[START DATA PROVIDED]
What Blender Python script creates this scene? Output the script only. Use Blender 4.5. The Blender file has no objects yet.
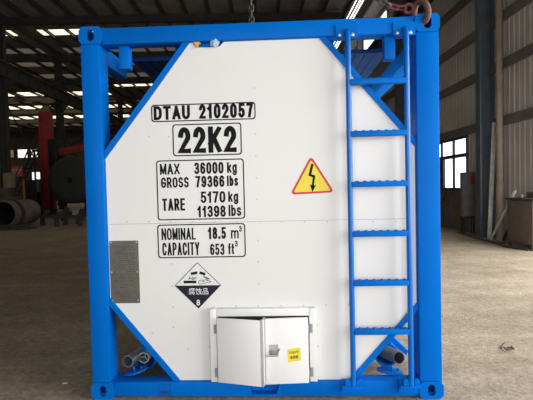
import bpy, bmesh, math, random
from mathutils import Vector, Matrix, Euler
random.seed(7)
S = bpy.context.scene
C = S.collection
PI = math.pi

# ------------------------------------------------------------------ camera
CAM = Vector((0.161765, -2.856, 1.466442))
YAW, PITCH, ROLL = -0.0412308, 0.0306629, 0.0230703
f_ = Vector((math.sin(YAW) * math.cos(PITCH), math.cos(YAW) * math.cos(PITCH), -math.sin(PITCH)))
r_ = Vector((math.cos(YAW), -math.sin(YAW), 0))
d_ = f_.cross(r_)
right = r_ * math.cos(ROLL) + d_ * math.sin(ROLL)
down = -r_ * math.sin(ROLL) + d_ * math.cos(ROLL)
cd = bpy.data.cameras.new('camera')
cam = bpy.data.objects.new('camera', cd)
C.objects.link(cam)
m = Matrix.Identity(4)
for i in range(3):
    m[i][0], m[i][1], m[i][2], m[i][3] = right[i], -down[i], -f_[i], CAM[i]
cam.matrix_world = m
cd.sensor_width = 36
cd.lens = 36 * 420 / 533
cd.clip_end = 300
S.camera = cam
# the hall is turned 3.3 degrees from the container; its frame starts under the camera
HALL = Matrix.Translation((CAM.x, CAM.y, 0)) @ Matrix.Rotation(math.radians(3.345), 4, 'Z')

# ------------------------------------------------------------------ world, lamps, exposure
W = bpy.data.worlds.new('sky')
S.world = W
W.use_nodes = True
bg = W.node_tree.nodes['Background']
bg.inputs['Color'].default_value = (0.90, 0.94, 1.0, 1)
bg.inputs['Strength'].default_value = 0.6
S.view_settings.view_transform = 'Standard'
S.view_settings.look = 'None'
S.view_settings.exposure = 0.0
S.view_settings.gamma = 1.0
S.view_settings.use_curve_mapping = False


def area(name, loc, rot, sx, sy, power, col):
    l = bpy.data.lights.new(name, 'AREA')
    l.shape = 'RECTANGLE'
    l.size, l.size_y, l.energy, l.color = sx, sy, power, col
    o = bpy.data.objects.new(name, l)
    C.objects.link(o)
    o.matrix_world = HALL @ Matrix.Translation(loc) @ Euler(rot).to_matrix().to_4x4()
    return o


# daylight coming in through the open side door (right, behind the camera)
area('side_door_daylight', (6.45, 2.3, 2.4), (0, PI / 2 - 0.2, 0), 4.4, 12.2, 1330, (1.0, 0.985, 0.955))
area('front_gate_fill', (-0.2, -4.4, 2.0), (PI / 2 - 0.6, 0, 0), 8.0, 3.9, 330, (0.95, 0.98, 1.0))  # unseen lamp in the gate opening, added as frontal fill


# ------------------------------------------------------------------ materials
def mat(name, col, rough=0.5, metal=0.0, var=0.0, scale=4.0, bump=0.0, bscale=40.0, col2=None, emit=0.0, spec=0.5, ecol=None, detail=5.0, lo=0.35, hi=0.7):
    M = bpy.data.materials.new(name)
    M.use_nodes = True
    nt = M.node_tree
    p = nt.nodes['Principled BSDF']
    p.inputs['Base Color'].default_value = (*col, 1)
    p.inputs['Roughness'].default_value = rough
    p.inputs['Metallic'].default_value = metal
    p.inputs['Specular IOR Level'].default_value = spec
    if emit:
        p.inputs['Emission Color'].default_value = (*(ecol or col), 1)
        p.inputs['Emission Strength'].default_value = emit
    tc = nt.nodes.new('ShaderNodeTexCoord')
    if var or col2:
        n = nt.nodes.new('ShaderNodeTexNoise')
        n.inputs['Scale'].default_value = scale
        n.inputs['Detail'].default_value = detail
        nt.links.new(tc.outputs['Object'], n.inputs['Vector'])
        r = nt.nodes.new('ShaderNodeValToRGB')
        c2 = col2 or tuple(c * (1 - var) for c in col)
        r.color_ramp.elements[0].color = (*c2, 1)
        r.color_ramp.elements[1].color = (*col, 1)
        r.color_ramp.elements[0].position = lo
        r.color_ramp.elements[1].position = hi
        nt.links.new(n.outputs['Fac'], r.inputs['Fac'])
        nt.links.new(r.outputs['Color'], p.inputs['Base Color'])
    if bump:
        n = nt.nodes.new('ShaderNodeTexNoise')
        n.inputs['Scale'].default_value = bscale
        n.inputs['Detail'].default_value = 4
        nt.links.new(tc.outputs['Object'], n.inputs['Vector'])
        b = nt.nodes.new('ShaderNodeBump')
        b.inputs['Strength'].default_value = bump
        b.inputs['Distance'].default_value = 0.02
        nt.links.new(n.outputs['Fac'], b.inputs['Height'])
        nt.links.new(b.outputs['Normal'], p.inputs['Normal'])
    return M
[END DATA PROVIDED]
**TASK PROMPT**
Return, unchanged, the lines from the first line of the material through the line that holds "PI = math.pi", inclusive, omitting pictures.

**TASK SOLUTION**
What Blender Python script creates this scene? Output the script only. Use Blender 4.5. The Blender file has no objects yet.
import bpy, bmesh, math, random
from mathutils import Vector, Matrix, Euler
random.seed(7)
S = bpy.context.scene
C = S.collection
PI = math.pi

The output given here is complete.